No último dia 16 de março, o Ministro da Justiça, Flávio Dino foi à favela da Maré, na zona norte da cidade do Rio de Janeiro, para receber o “Boletim DIREITO À SEGURANÇA PÚBLICA NA MARÉ-2022”. O documento discute, a partir de dados coletados nas 16 favelas que constituem a Maré, questões relacionadas à segurança pública no território, sendo construído pela Redes de Desenvolvimento da Maré, instituição local fundada por moradores.

Por Edson Diniz

Essa deveria ser uma notícia positiva, pois não é comum um representante do Estado Brasileiro, ainda mais um ministro da justiça, estar em uma favela para tratar da segurança pública e dos direitos dos moradores. Pelo contrário, espaços como as favelas são negligenciados ou esquecidos pelo Estado, que assume uma postura ameaçadora e violenta – expressa nas operações policiais – quando se refere a esse tema nos espaços populares.

O que aconteceu foi que parte da classe política – e da imprensa – ligada à extrema-direita interpretou como “suspeita” a ida do ministro à Maré, sugerindo algum tipo de entendimento dele com grupos criminosos locais, pelo simples fato do Ministro colocar os pés na favela. Fica evidente que nessas suposições descabidas estão escondidas uma série de preconceitos, racismo e criminalização dos mais de 140 mil moradores da Maré, e por extensão, da população moradora das mais de mil favelas do estado do Rio de Janeiro.

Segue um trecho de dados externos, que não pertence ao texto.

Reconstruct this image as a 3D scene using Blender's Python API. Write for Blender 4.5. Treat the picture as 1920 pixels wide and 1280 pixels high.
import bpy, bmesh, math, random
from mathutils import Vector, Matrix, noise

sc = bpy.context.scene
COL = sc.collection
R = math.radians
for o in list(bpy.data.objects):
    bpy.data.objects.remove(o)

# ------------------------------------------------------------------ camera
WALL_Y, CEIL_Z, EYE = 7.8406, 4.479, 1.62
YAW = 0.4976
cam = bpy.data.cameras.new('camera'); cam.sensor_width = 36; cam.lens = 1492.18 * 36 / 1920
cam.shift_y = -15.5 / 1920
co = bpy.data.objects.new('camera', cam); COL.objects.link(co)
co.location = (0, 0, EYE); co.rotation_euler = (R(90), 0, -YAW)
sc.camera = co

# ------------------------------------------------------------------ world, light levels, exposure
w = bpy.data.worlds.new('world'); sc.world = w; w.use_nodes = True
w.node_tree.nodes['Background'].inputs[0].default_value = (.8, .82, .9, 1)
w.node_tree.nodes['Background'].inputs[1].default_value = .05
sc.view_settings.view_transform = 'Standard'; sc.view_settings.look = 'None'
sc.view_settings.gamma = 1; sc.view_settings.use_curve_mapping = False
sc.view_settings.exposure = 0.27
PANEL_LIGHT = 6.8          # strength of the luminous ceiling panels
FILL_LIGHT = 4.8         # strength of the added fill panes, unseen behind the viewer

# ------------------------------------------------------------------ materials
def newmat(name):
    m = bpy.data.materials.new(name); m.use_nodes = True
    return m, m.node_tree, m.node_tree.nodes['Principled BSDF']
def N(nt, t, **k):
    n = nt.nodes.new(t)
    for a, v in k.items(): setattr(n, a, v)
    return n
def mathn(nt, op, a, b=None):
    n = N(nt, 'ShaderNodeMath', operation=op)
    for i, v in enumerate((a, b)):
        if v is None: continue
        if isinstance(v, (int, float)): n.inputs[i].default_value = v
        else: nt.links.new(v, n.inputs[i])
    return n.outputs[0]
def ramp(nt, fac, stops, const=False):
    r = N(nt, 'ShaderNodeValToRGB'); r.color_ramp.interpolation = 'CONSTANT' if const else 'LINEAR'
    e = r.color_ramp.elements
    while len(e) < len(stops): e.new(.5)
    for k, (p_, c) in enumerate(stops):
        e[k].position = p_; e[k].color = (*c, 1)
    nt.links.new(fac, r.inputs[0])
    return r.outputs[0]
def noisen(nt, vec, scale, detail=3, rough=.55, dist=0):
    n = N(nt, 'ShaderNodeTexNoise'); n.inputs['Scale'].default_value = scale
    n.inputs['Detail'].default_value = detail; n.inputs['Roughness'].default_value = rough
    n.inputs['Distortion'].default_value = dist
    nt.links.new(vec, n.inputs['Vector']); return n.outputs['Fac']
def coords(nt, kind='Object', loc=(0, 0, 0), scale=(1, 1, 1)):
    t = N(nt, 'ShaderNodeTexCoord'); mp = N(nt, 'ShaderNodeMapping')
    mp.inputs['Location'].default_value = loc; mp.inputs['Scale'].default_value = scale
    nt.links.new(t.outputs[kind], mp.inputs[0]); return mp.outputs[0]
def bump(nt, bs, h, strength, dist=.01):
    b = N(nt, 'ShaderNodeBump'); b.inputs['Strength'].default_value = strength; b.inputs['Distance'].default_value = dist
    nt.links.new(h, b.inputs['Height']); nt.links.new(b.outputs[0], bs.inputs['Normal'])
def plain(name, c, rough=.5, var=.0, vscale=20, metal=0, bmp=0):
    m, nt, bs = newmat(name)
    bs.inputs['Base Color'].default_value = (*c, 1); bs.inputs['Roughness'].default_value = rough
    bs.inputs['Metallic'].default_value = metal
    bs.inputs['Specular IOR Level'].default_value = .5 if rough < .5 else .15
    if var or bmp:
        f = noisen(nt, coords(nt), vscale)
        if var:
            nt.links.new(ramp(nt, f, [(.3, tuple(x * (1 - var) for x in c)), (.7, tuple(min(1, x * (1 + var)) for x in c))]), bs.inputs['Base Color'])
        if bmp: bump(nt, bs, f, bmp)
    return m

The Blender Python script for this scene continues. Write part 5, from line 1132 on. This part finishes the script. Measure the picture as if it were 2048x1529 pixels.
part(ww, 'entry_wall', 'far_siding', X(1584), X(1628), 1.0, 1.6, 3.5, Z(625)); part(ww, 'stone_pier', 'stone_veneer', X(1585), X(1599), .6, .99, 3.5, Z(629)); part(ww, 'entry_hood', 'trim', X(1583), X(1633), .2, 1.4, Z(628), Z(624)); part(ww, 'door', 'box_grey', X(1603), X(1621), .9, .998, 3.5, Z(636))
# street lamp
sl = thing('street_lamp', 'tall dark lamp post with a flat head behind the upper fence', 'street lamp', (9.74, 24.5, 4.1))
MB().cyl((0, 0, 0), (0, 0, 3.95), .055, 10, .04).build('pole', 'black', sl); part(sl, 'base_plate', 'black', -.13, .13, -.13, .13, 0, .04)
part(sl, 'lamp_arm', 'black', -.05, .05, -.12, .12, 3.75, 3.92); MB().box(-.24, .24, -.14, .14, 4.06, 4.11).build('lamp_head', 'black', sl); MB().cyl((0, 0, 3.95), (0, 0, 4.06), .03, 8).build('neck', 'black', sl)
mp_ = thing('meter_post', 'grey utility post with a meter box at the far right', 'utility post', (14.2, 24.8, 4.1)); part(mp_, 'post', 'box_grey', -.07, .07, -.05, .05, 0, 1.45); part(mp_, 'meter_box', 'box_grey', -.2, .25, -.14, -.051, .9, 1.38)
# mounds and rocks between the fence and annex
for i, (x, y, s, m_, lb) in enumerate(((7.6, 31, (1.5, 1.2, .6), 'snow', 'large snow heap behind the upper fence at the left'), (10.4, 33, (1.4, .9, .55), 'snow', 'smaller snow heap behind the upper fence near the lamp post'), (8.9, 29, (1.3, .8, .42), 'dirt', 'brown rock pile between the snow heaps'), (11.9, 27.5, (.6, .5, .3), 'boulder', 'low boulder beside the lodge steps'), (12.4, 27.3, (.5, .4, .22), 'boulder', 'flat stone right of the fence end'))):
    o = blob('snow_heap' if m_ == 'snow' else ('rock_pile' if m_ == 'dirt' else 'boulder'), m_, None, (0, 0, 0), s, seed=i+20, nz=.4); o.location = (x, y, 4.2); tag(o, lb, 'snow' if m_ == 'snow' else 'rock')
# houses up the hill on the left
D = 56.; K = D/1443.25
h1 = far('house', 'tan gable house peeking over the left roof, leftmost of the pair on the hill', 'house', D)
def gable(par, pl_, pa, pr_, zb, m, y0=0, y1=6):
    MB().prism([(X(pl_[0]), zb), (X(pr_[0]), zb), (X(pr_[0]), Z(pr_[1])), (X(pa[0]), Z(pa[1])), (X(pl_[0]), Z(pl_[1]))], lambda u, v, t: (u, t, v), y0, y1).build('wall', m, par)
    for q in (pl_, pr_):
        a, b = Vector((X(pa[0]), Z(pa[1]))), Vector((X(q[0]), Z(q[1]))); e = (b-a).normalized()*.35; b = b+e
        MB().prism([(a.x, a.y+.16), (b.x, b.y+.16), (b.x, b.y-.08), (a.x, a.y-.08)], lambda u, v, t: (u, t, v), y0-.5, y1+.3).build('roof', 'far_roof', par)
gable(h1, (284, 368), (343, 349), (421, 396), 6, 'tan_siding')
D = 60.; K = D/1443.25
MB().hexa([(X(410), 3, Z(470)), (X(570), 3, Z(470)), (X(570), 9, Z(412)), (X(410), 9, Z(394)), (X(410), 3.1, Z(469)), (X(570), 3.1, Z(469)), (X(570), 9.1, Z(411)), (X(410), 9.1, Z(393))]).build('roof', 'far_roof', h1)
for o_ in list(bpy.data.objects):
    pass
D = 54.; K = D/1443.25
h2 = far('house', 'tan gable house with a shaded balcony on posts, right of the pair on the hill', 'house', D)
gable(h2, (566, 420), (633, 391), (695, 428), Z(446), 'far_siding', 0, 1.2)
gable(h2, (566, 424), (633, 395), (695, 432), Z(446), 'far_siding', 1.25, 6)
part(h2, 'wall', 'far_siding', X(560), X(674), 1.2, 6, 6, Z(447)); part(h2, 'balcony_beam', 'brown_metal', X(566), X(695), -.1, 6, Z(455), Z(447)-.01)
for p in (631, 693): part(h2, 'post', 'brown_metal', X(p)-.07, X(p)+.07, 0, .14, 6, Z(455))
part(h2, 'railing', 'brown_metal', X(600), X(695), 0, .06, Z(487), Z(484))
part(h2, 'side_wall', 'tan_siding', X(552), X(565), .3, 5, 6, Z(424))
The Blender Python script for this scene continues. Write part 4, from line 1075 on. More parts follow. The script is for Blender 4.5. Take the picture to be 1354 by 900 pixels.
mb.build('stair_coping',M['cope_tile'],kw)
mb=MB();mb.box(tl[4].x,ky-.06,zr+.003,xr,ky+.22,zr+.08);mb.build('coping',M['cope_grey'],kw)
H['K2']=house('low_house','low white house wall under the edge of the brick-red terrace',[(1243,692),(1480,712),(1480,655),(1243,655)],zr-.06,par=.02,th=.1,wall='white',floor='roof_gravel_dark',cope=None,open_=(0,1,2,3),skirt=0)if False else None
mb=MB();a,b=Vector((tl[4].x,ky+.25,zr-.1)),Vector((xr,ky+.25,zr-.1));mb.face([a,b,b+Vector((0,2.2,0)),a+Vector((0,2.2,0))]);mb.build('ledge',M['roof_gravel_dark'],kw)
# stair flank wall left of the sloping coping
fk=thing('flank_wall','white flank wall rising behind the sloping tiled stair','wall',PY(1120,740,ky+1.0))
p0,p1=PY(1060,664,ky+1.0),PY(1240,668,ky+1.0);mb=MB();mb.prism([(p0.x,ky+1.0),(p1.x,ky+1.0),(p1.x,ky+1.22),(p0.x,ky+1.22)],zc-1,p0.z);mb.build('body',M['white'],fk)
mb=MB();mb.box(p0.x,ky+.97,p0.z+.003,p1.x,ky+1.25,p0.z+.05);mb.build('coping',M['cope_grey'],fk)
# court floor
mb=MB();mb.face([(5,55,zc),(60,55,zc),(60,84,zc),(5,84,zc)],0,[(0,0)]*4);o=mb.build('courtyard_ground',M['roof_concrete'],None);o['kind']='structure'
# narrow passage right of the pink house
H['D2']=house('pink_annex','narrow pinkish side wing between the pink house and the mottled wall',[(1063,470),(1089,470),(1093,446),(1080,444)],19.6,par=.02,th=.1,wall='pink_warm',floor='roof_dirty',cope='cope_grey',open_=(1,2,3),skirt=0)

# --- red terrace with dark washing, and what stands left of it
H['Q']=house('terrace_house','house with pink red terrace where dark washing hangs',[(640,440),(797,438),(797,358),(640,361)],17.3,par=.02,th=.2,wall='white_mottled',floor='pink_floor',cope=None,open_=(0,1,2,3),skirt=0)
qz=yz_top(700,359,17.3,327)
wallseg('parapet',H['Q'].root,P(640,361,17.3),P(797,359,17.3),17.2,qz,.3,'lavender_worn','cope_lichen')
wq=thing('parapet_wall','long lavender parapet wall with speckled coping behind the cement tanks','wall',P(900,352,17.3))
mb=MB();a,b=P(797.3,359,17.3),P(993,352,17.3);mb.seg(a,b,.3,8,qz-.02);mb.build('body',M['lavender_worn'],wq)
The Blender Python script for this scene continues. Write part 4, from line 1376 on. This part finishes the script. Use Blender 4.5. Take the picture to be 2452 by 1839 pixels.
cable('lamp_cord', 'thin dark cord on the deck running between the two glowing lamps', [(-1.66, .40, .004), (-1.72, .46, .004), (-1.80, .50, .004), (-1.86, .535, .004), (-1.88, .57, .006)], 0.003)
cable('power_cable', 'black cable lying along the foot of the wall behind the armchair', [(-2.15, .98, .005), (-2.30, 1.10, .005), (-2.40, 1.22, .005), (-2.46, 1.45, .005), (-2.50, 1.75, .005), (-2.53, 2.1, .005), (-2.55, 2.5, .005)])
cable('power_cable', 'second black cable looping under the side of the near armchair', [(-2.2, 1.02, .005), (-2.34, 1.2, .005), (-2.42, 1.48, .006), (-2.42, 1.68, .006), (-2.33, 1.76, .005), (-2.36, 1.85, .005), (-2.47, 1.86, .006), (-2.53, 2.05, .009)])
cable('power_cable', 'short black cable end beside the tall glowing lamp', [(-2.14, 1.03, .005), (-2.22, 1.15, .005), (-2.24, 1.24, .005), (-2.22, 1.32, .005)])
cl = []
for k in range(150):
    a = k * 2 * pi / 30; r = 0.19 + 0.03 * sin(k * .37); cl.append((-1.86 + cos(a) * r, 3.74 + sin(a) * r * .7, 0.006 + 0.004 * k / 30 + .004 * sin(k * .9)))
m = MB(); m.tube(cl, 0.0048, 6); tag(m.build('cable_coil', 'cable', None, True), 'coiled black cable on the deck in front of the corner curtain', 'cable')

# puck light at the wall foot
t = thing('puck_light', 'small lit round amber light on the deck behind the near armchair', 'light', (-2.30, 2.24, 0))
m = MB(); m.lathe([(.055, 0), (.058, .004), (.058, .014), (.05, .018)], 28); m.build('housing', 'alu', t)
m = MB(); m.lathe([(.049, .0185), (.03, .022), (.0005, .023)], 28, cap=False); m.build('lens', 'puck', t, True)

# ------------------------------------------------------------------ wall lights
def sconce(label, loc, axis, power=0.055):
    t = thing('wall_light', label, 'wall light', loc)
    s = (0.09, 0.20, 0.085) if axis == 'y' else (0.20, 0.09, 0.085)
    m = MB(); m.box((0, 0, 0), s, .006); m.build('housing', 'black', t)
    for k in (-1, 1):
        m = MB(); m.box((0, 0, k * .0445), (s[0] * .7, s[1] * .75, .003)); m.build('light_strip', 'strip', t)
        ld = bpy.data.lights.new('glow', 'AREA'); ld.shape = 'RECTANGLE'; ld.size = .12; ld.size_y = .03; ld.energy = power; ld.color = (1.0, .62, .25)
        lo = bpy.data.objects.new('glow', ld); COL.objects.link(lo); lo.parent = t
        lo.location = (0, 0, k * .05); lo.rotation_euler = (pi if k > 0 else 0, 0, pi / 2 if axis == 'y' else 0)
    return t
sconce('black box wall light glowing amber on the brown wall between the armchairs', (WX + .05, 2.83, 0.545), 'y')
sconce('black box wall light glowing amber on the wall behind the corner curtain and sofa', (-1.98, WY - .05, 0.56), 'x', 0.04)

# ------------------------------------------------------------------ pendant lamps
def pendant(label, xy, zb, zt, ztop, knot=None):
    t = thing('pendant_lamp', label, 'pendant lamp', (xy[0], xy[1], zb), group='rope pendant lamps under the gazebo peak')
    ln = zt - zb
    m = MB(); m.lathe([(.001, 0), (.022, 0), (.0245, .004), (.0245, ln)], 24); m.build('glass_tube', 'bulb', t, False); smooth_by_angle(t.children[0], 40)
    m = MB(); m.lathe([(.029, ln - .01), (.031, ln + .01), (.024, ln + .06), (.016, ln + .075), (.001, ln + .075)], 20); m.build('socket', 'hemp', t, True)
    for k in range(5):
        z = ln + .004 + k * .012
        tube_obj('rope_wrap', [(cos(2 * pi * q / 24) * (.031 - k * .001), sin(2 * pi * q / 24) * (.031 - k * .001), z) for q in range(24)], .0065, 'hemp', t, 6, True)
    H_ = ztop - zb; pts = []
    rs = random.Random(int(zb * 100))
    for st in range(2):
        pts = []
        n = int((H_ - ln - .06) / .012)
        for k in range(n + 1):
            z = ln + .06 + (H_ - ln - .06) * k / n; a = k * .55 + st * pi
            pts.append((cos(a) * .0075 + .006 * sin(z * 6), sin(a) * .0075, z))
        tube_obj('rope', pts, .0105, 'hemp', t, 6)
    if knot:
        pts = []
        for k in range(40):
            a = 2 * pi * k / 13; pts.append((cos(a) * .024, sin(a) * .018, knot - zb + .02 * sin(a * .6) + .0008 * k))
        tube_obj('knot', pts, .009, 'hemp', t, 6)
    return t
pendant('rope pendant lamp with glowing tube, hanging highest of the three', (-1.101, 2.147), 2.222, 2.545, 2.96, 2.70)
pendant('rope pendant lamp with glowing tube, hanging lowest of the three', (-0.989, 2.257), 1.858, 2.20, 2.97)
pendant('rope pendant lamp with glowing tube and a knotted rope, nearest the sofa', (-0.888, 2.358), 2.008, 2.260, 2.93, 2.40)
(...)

Na verdade, as atenções deveriam estar voltadas para o tema principal da visita do Ministro Flávio Dino, ou seja, a situação de violência sofrida cotidianamente pelos moradores da favela. Porém, os detratores do ministro resolveram simplesmente ignorar os dados que falam sobre a situação da segurança pública na Maré. É só olharmos alguns desses dados para verificarmos a importância da visita do ministro. Isso porque, segundo o levantamento feito pela Redes da Maré, só no ano de 2022, ocorreram 27 operações policiais, sendo que das 27 mortes decorrentes de tais operações, em 24, as vítimas apresentavam sinais de execução sumária. Somando-se essas mortes às outras provocadas por confrontos entre grupos criminosos rivais, temos o trágico número de 39 pessoas mortas por armas de fogo em apenas um ano.

O Boletim segue apresentando outros danos à vida dos moradores, tais como: a paralisação das aulas nas escolas da região em pelo menos 15 dias e a suspensão do atendimento nos postos de saúde em outros 19 dias, em decorrência dos confrontos armados. Esses números traduzem a omissão do Estado para com a população favelada, mas também nos interpelam e dizem o quanto somos uma sociedade desigual, pois esse estado de coisas, naturalizado nos territórios populares, jamais seria possível nas regiões mais abastadas da cidade.

No entanto, aqueles que insistem em um discurso criminalizante sobre as favelas continuam vendo as mortes e todos os transtornos na vida dos moradores, em decorrência da violência armada, como “danos colaterais” aceitáveis decorrentes da chamada “guerra às drogas”, justificativa usada para a brutalidade da polícia. No entanto, é preciso desafiar tal discurso sobre os espaços favelados, pois a Favela não pode ser reduzida à ação de grupos criminosos. Seus moradores são cidadãos que trabalham, produzem novas formas de sociabilidade, criam cultura e constroem a cidade todos os dias, mesmo com todas as dificuldades materiais, financeiras, junto com a falta de apoio de Estado e Mercado.

Por fim, enquanto escrevemos este texto, o Ministro da Justiça foi submetido a uma sabatina na comissão de Comissão de Constituição e Justiça e de Cidadania (CCJC) da câmara dos deputados justamente para explicar sua ida à Maré, ocasião na qual rebateu com veemência o discurso que procura criminalizar os moradores de favelas. Nenhum de seus detratores, no entanto, se importou com a situação dos moradores da Maré apontada no documento recebido pelo ministro, muito pelo contrário, alguns deputados sugeriram o aumento da repressão policial sobre as favelas. Esse é o vivo retrato da persistência do racismo e do ódio aos mais pobres, negros e favelados mantido pelas elites brasileiras.

Diante de tudo isso, a tarefa de quem defende uma sociedade onde as relações entre as pessoas e as instituições sejam mais justas, igualitárias e democráticas, é combater e desconstruir os discursos de ódio, o racismo, a criminalização da pobreza e dos territórios periféricos como as favelas. Só assim avançaremos como nação e como povo.